Kelwyn Sole is a Marxist intellectual who has affinities with its democratic rather than its Stalinist forms. He studied and taught the literature of Black Consciousness (BC) for more than 30 years. What he found different about Dladla’s work compared with the BC poets of the 1970s, when he first came across it, was that:
Angifi is a purveyor of Pan-Africanism not in terms of any Party politics, or the way some young people are using the term nowadays, but in terms of its potential as a gentle, humanising and embracing philosophy. It seems to me that we have an intellectual and creator in Angifi who bases himself in the reality of township life, and has a view of the world that starts—and radiates outwards—from there. Yet from there it radiates into the continental and global: willing to embrace, into his worldview, the creative, open- minded and progressive potential of the human race … from his basis in the reality of his own life, race, and class among his community. (Sole, interview with Vonani Bila, 2019)

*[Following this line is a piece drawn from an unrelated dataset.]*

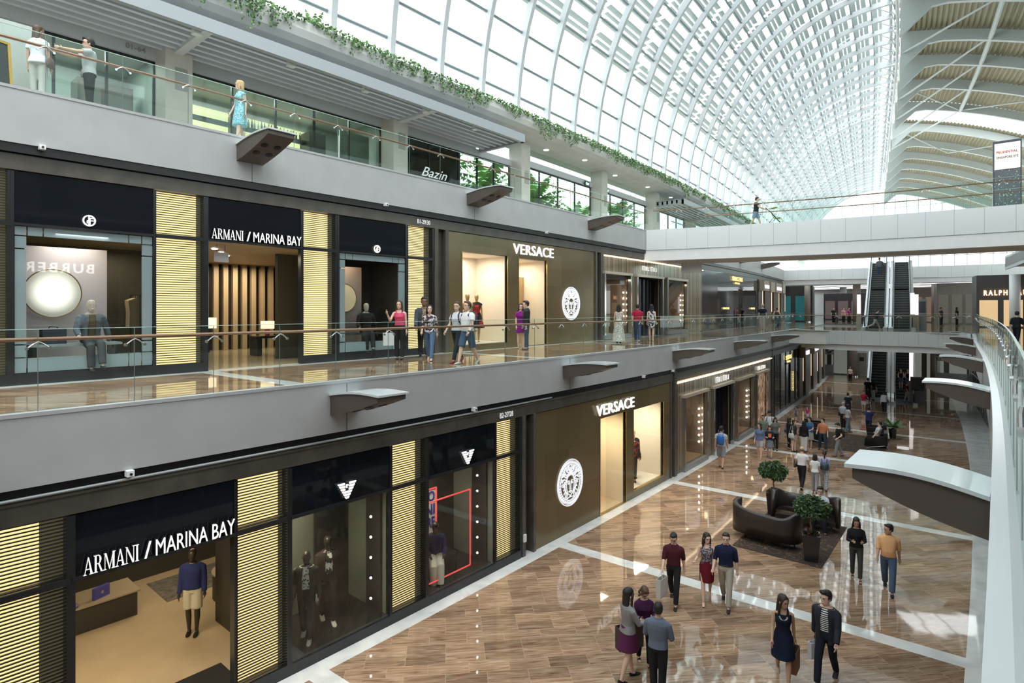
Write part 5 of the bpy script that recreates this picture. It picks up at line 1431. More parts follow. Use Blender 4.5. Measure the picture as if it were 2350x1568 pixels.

In conclusion, Dladla’s philosophy of poetry teaching affirms that art is a potent tool for social healing. He encouraged his students to write about their own lives and their own experiences. They work from within, living their characters. In his words, “Great poets are not cheap singers praising what is imperfect, disposable and dying. They praise only the universe … the Almighty God!” (interview in Metelerkamp 2001). Upon hearing about Dladla’s death on 17 October 2020 aged 69, Johannesburg poet Alan Finlay described him on Facebook as “a quiet and brilliant poet, who said the hardest things in the quietest way. He never felt the need to shout” (Finlay 2020).
Rest in peace Angifi Proctor Dladla, uDibi Lwase Sandlwana, Muntu wa Bachaki, Mgabadeli!